- [THE EXERCISE]:
Reproduce every record exactly as it appears, but not the pictures.
┌──
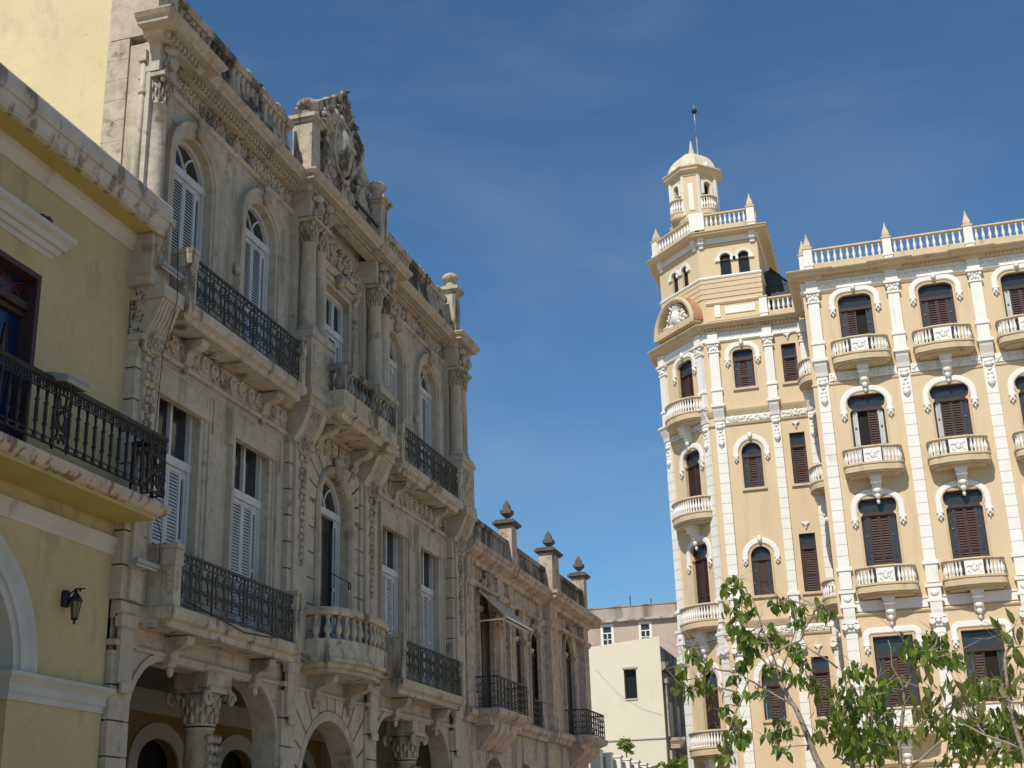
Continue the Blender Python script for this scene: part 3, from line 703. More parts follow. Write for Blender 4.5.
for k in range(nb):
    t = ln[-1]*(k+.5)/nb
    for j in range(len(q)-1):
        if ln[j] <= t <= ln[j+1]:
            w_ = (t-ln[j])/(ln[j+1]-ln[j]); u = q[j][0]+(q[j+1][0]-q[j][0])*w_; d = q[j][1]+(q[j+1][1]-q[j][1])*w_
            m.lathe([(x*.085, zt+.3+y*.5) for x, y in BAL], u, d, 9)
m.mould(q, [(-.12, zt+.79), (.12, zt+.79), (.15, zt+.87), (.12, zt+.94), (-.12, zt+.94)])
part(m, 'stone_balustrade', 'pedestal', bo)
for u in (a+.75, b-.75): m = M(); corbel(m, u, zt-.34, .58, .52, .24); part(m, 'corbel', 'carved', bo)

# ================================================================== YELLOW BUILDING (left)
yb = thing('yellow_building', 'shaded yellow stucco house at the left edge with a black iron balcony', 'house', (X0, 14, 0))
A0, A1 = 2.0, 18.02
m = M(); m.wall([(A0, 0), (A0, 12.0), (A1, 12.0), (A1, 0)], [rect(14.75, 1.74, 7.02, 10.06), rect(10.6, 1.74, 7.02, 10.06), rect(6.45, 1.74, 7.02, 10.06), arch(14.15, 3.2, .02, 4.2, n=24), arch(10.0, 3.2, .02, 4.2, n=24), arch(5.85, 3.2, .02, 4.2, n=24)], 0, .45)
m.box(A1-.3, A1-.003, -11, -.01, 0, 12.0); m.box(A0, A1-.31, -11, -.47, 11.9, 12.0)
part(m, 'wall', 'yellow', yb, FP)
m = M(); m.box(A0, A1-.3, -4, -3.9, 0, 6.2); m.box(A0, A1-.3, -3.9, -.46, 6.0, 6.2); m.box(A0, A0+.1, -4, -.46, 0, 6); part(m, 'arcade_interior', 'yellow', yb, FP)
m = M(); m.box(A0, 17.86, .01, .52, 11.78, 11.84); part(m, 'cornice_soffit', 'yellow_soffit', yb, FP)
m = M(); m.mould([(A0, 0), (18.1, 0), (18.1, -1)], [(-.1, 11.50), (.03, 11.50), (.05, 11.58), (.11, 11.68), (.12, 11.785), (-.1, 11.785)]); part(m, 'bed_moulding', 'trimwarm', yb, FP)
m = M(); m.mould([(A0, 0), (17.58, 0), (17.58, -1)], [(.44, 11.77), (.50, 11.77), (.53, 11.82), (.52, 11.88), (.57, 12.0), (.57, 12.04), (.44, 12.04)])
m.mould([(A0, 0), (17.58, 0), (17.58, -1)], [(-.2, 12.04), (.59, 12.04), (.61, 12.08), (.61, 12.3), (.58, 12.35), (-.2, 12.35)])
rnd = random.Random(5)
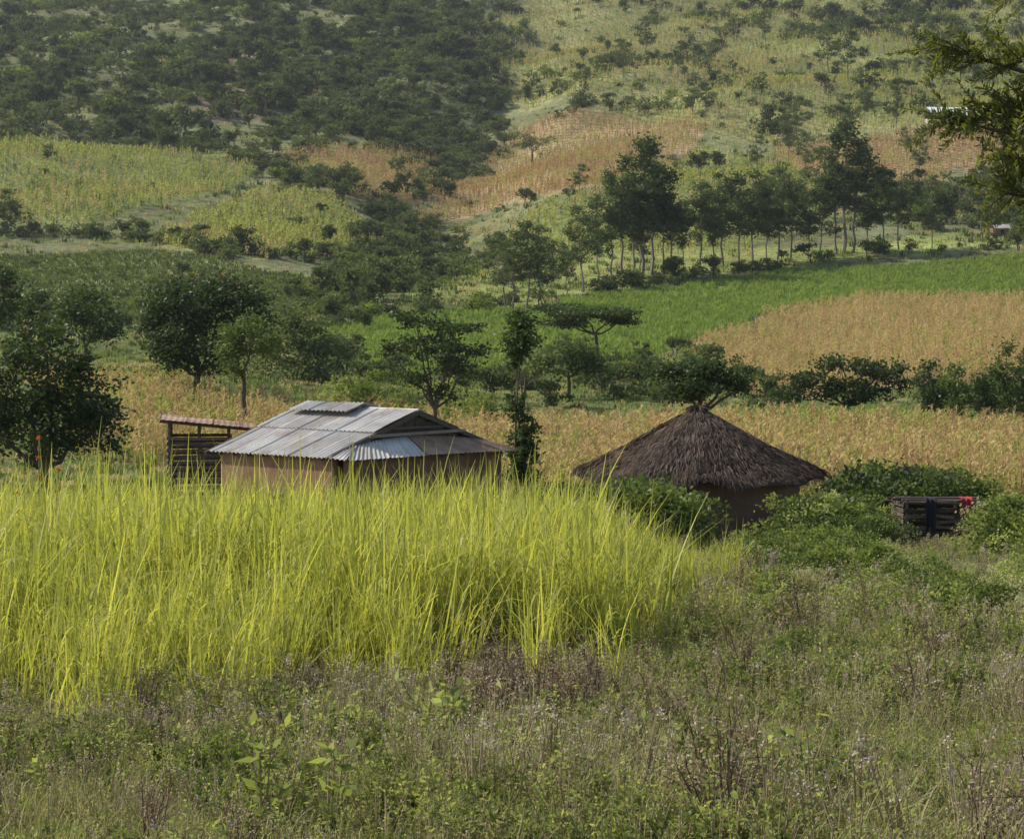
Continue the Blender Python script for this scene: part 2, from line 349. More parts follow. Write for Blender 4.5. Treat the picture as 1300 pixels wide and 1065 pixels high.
└──
- [RESPONSE TO THIS EXERCISE]:
Continue the Blender Python script for this scene: part 3, from line 703. More parts follow. Write for Blender 4.5.
for k in range(nb):
    t = ln[-1]*(k+.5)/nb
    for j in range(len(q)-1):
        if ln[j] <= t <= ln[j+1]:
            w_ = (t-ln[j])/(ln[j+1]-ln[j]); u = q[j][0]+(q[j+1][0]-q[j][0])*w_; d = q[j][1]+(q[j+1][1]-q[j][1])*w_
            m.lathe([(x*.085, zt+.3+y*.5) for x, y in BAL], u, d, 9)
m.mould(q, [(-.12, zt+.79), (.12, zt+.79), (.15, zt+.87), (.12, zt+.94), (-.12, zt+.94)])
part(m, 'stone_balustrade', 'pedestal', bo)
for u in (a+.75, b-.75): m = M(); corbel(m, u, zt-.34, .58, .52, .24); part(m, 'corbel', 'carved', bo)

# ================================================================== YELLOW BUILDING (left)
yb = thing('yellow_building', 'shaded yellow stucco house at the left edge with a black iron balcony', 'house', (X0, 14, 0))
A0, A1 = 2.0, 18.02
m = M(); m.wall([(A0, 0), (A0, 12.0), (A1, 12.0), (A1, 0)], [rect(14.75, 1.74, 7.02, 10.06), rect(10.6, 1.74, 7.02, 10.06), rect(6.45, 1.74, 7.02, 10.06), arch(14.15, 3.2, .02, 4.2, n=24), arch(10.0, 3.2, .02, 4.2, n=24), arch(5.85, 3.2, .02, 4.2, n=24)], 0, .45)
m.box(A1-.3, A1-.003, -11, -.01, 0, 12.0); m.box(A0, A1-.31, -11, -.47, 11.9, 12.0)
part(m, 'wall', 'yellow', yb, FP)
m = M(); m.box(A0, A1-.3, -4, -3.9, 0, 6.2); m.box(A0, A1-.3, -3.9, -.46, 6.0, 6.2); m.box(A0, A0+.1, -4, -.46, 0, 6); part(m, 'arcade_interior', 'yellow', yb, FP)
m = M(); m.box(A0, 17.86, .01, .52, 11.78, 11.84); part(m, 'cornice_soffit', 'yellow_soffit', yb, FP)
m = M(); m.mould([(A0, 0), (18.1, 0), (18.1, -1)], [(-.1, 11.50), (.03, 11.50), (.05, 11.58), (.11, 11.68), (.12, 11.785), (-.1, 11.785)]); part(m, 'bed_moulding', 'trimwarm', yb, FP)
m = M(); m.mould([(A0, 0), (17.58, 0), (17.58, -1)], [(.44, 11.77), (.50, 11.77), (.53, 11.82), (.52, 11.88), (.57, 12.0), (.57, 12.04), (.44, 12.04)])
m.mould([(A0, 0), (17.58, 0), (17.58, -1)], [(-.2, 12.04), (.59, 12.04), (.61, 12.08), (.61, 12.3), (.58, 12.35), (-.2, 12.35)])
rnd = random.Random(5)
Continue the Blender Python script for this scene: part 2, from line 349. More parts follow. Write for Blender 4.5. Treat the picture as 1300 pixels wide and 1065 pixels high.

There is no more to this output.